MATERIAL –
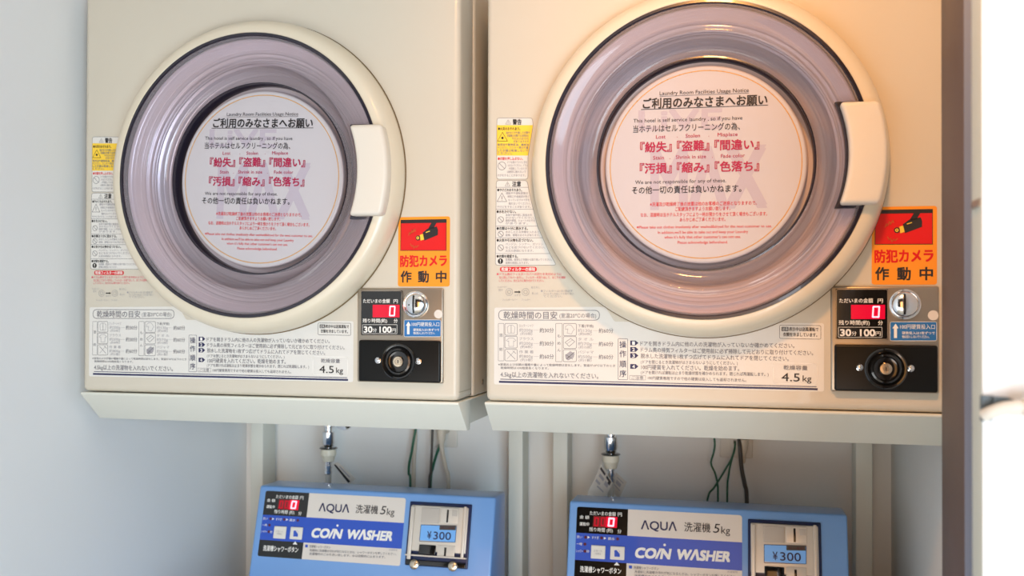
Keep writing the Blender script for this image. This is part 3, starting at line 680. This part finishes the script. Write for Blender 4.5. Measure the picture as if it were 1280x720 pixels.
s.text('金 額', (724.6, 646.2), (736.6, 646.8), 4, 'white', .008); s.text('運転中', (724.6, 654.8), (736.6, 655.4), 4.4, 'white', .01)
s.rrect([(742, 645), (772, 646.5), (771, 660), (741, 658.5)], .001, 'leddim', 1)
s.rrect([(757.5, 645.6), (772, 646.4), (771, 660), (756.5, 659)], .001, 'ledwin', 2)
s.outline([(761.6, 648), (767.6, 648.3), (766.6, 657.5), (760.6, 657.2)], .0006, .0030, 'led', 3)
for x in (744, 752): s.outline([(x, 647.4), (x+4, 647.6), (x+3.4, 657), (x-.6, 656.8)], .0005, .0012, 'ledwin', 2)
s.text('残り時間 (約)', (736.6, 661.6), (766, 663.2), 5, 'white', .008); s.text('分', (772, 664.2), (776.8, 664.4), 5, 'white', .008)
for t, a, b in (('洗い', (720.9, 671), (728, 671.3)), ('すすぎ', (739.8, 672), (748.6, 672.4)), ('脱水', (760, 673.3), (768.6, 673.7)), ('一時', (721, 679.8), (727.8, 680.1)), ('シャワー', (719.9, 688.6), (728.8, 689)), ('秒', (733, 689.2), (736.8, 689.4))):
    s.text(t, a, b, 3.6, 'white', .004)
for p in ((732, 671.6), (752, 672.4), (772, 673.7), (731.2, 680.2), (731.2, 689)): s.disc(p, .0026, 'ldot', 2, 12)
for x, y in ((735.8, 671.7), (756.2, 672.8)): s.poly([(x-1.4, y-1.6), (x+1.9, y), (x-1.4, y+1.6)], 'white', 2)
s.poly([(771, 702.4), (774.6, 706.9), (767.4, 706.5)], 'white', 2)
s.text('洗濯槽シャワーボタン', (725.2, 711.3), (776.4, 714.1), 7.4, 'white', .014, res=3)
s.rrect([(786.2, 706.8), (790, 707), (790, 710.8), (786.2, 710.6)], .0003, 'wblue', 2)
s.text('洗濯槽シャワーボタン', (792.2, 709.4), (823.2, 710.9), 3.8, 'grey', .004)
s.text('洗濯前に洗濯槽の汚れが気になるときは、シャワーボタンを押してください。', (793, 714.6), (921, 720.6), 3.4, 'grey', .004)
s.text('洗濯槽内のごみを洗い流します。水は自動的に止まります。', (793, 719.4), (905, 724.6), 3.4, 'grey', .004)
s.text('洗濯機用', (909, 714.6), (921.5, 715.2), 2.4, 'pale', 0)
tag(s.build('control_label', con), 'printed black, white and blue control label')
def slab(bm, x0, y0, x1, y1, d0, d1, r, mi=0):
    """raised block on the console face between two pixel corners"""
    O = WO+wn*d1; e1 = Vector((1, 0, 0)); e2 = wn.cross(e1)
    if e2.z < 0: e2 = -e2
    a, b = on_plane(x0, y0, O, wn)-WO, on_plane(x1, y1, O, wn)-WO
    A = (a.dot(e1), a.dot(e2)); B = (b.dot(e1), b.dot(e2))
    t = bmesh.new(); box(t, (A[0], -d1, B[1]), (B[0], -d0, A[1]), r, 3)
    Mx = Matrix((e1, -wn, e2)).transposed().to_4x4(); Mx.translation = WO
    t.transform(Mx)
    for f in t.faces: f.material_index = mi
    me = bpy.data.meshes.new('t'); t.to_mesh(me); t.free(); bm.from_mesh(me); bpy.data.meshes.remove(me)
bm = bmesh.new(); slab(bm, 738.9, 681.2, 756.2, 699.2, .0004, .0032, .0012); b_ = obj('button', bm, M['btn'], con)
bm = bmesh.new(); slab(bm, 762.9, 682.4, 780.4, 700.4, .0004, .0032, .0012)
obj('button', bm, M['btn'], con)
s = Sheet(WO+wn*.0034, wn); s.rrect([(740.3, 682.6), (755, 683.2), (754.6, 697.8), (740, 697.2)], .001, 'btn', .3)
s.text('スタート', (742, 688.5), (752.5, 689), 3.2, 'pale', 0); s.text('一時停止', (743, 692), (751.5, 692.4), 2.6, 'pale', 0)
s.build('button_print', con); s = Sheet(WO+wn*.0034, wn); s.rrect([(764.3, 683.8), (779.2, 684.4), (778.8, 699), (764, 698.4)], .001, 'btn', .3)
s.poly([(768, 688), (770.5, 687.4), (774.8, 692.6), (774.8, 696.2), (768, 695.8)], 'wblue', 1); s.disc((774.6, 689.2), .0006, 'wblue', 1, 8); s.disc((773, 687.6), .0005, 'wblue', 1, 8)
s.build('button_print', con)
# coin box
bm = bmesh.new(); slab(bm, 934.8, 648.6, 1028.2, 742, .0003, .0036, .003, 0)
slab(bm, 938.2, 653.2, 1024.2, 707.3+14, .0030, .0075, .0022, 1)
coin = obj('coin_box', bm, [M['wnavy'], M['coin']], con); tag(coin, 'silver coin mechanism in a navy frame')
def cbm(name, parts, mats):
    bm = bmesh.new()
    for q in parts: slab(bm, *q)
    # sub-parts stay under the console beside the coin box
    return obj(name, bm, mats, con)
cbm('coin_insert', [(954.2, 656.8, 980.8, 679, .007, .0086, .001, 1), (981.8, 657.2, 1009, 680, .007, .0090, .001, 0), (991.8, 660.4, 994.8, 677.8, .0088, .0094, .0002, 2), (999.5, 660.6, 1007.5, 669.5, .0088, .0093, .0002, 1), (953.5, 652.6, 1009, 655.4, .0072, .0079, .0003, 2)], [M['coin'], M['coind'], M['blackgloss']])
cbm('rail', [(938.6, 655, 944.5, 728, .007, .0110, .0015, 0)], [M['coin']]); cbm('rail', [(1016.5, 656, 1022.5, 728, .007, .0110, .0015, 0)], [M['coin']])
cbm('coin_return', [(955.6, 707.6, 980.6, 722.6, .007, .0105, .0012, 0), (982.5, 708.2, 1008.5, 726, .007, .0086, .0006, 1), (993, 712, 996.2, 724, .0084, .0094, .0002, 0)], [M['blackgloss'], M['coin']])
s = Sheet(WO+wn*.0088, wn); s.mi('lcd')
t_ = bmesh.new(); slab(t_, 954.8, 680.3, 1008.2, 705.3, .007, .0086, .0012, 0); me = bpy.data.meshes.new('t'); t_.to_mesh(me); t_.free(); s.bm.from_mesh(me); bpy.data.meshes.remove(me)
s.outline([(955.2, 680.8), (1007.8, 682.4), (1007.8, 705), (955.2, 703.4)], .001, .0008, 'navy', 0)
s.rrect([(983, 681.8), (1007, 682.4), (1007, 688.4), (983, 687.8)], .001, 'dark', 1); s.text('投入金額', (985.5, 684.9), (1004.5, 685.4), 3.2, 'ldot', 0)
s.text('¥', (966, 694.6), (972, 694.8), 10.5, 'navy', .006, res=3); s.text('300', (975.2, 695), (1001, 696.2), 11, 'navy', .006, res=3)
tag(s.build('price_screen', con), 'small blue screen showing the price')
cbm('coin_drawer', [(936.8, 722, 1026.4, 727, .0034, .0115, .0008, 0), (937.5, 728, 1026, 741, .0034, .0082, .001, 1)], [M['coin'], M['blackgloss']])
for px, py in ((951, 735), (1008, 738)):
    bm = bmesh.new(); c = on_plane(px, py, WO+wn*.0085, wn); q = bmesh.new(); lathe(q, [(.0085, .001), (.0085, -.002), (.006, -.004), (0, -.0044)], (0, 0, 0), 'Y', 32)
    q.transform(Matrix.Translation(c) @ wn.to_track_quat('-Y', 'Z').to_matrix().to_4x4()); me = bpy.data.meshes.new('t'); q.to_mesh(me); q.free(); bm.from_mesh(me); bpy.data.meshes.remove(me)
    obj('lock', bm, M['brass'], con)
# left washer
wl = copy_tree(wash); wl.name = 'washing_machine.001'; wl.location = wash.location + Vector((-.592, 0, -.0008))
wl['label'] = 'sky blue coin washing machine under the left dryer, slightly blurred'

# ------------------------------------------------------------------ taps, hoses, wires, outlets against the back wall
def tap(px, zoff, label):
    y = .490; c = at(px, 570, y); z = c.z
    t = thing('water_tap', label, 'tap', (c.x, y, z-.09), 'water taps above the washers')
    bm = bmesh.new()
    lathe(bm, [(0, .075), (.0075, .075), (.0075, .034), (.0115, .033), (.0115, .026), (.0085, .024), (.0085, .018), (.0130, .015), (.0130, -.008), (.0100, -.013), (.0085, -.017)], (c.x, y, z+.010+zoff), 'Z', 32)
    tube(bm, [(c.x, y, z+.065), (c.x, y+.04, z+.066), (c.x, YB-.004, z+.066)], .0085, 14); lathe(bm, [(0, 0), (.024, 0), (.022, -.006), (.01, -.009), (0, -.009)], (c.x, YB, z+.066), 'Y', 32)
    obj('spout', bm, M['chrome'], t)
    bm = bmesh.new(); lathe(bm, [(0, -.0165), (.0165, -.0165), (.0190, -.0185), (.0165, -.0205), (0, -.0205)], (c.x, y, z+.010+zoff), 'Z', 32); obj('flange', bm, M['blackgloss'], t)
    bm = bmesh.new(); lathe(bm, [(0, -.0205), (.0150, -.0206), (.0158, -.024), (.0158, -.033), (.0140, -.035), (.0130, -.041), (.0110, -.046), (0, -.046)], (c.x, y, z+.010+zoff), 'Z', 32); tag(obj('nozzle', bm, M['pvc'], t), 'white plastic nozzle')
    return c.x, y, z+.010+zoff, t
for px, lab, hl in ((410.5, 'chrome water tap with white nozzle above the left washer', 'grey inlet hose hanging from the tap above the left washer'), (763.5, 'chrome water tap with white nozzle above the right washer', 'grey inlet hose hanging from the tap above the right washer')):
    x, y, z, t = tap(px, .025 if px < 600 else .012, lab)
    h = thing('inlet_hose', hl, 'hose', (x, y, z-.2), 'washer inlet hoses')
    bm = bmesh.new(); lathe(bm, [(0, -.0462), (.0080, -.0462), (.0080, -.049), (.0070, -.050), (.0070, -.053), (.0085, -.054), (.0085, -.060), (.0070, -.061), (.0070, -.064), (.0085, -.065), (.0085, -.071), (.0068, -.073), (0, -.073)], (x, y, z), 'Z', 32); obj('coupling', bm, M['chrome'], h)
    bm = bmesh.new(); tube(bm, [(x, y, z-.0732), (x, y, z-.12), (x-.002, y-.005, z-.20), (x-.005, y-.03, z-.26), (x-.006, .405, z-.29), (x-.006, .3735, z-.29)], .0065, 12); obj('tube', bm, M['hose'], h)
def card(name, P, y, label, cat, group, strips, tilt=0):
    """a thin hanging printed card; corners in photo pixels at depth y"""
    L = [at(px, py, y) for px, py in P]
    for i, p in enumerate(L): p.y += tilt*(p.z-L[0].z)
    n = (L[1]-L[0]).cross(L[2]-L[0]).normalized()
    if n.y > 0: n = -n
    bm = bmesh.new(); A = [bm.verts.new(p) for p in L]; Bv = [bm.verts.new(p-n*.0008) for p in L]
    bm.faces.new(A); bm.faces.new(Bv[::-1])
    for i in range(len(L)): bm.faces.new((A[i], Bv[i], Bv[(i+1) % len(L)], A[(i+1) % len(L)]))
    def uv(u, v): return (L[0]*(1-u)+L[1]*u)*(1-v)+(L[3]*(1-u)+L[2]*u)*v
    for u0, v0, u1, v1, mi in strips:
        f = bm.faces.new([bm.verts.new(uv(a, b)+n*.0003) for a, b in ((u0, v0), (u1, v0), (u1, v1), (u0, v1))]); f.material_index = mi
    o = obj(name, bm, [M['tagpaper'], M['ink'], M['pale']], None, 0, origin=L[0]); return tag(o, label, cat, group)
Z5 = lambda x, y: (725+x/7.2, 535+y/7.2)
card('hang_tag', [Z5(190, 330), Z5(292, 492), Z5(205, 690), Z5(62, 600)], .472, 'white printed care card with black strips, leftmost of two hanging from the right tap', 'tag', 'care cards on the taps',
     [(.05, .04, .45, .12, 1), (.55, .03, .92, .12, 1), (.15, .2, .5, .3, 2), (.1, .42, .4, .5, 2), (.3, .55, .75, .6, 2), (.6, .2, .85, .35, 2), (.75, .12, .92, .2, 1)])
card('hang_tag', [Z5(325, 400), Z5(420, 488), Z5(350, 640), Z5(270, 540)], .503, 'small white care card, rightmost of two hanging from the right tap', 'tag', 'care cards on the taps', [(.2, .15, .8, .2, 2), (.25, .3, .7, .5, 2), (.2, .6, .8, .66, 2)])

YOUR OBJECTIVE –
Output nothing but the number of lines in the data containing the string "pixels".

OUTPUT FOR THIS EXERCISE –
2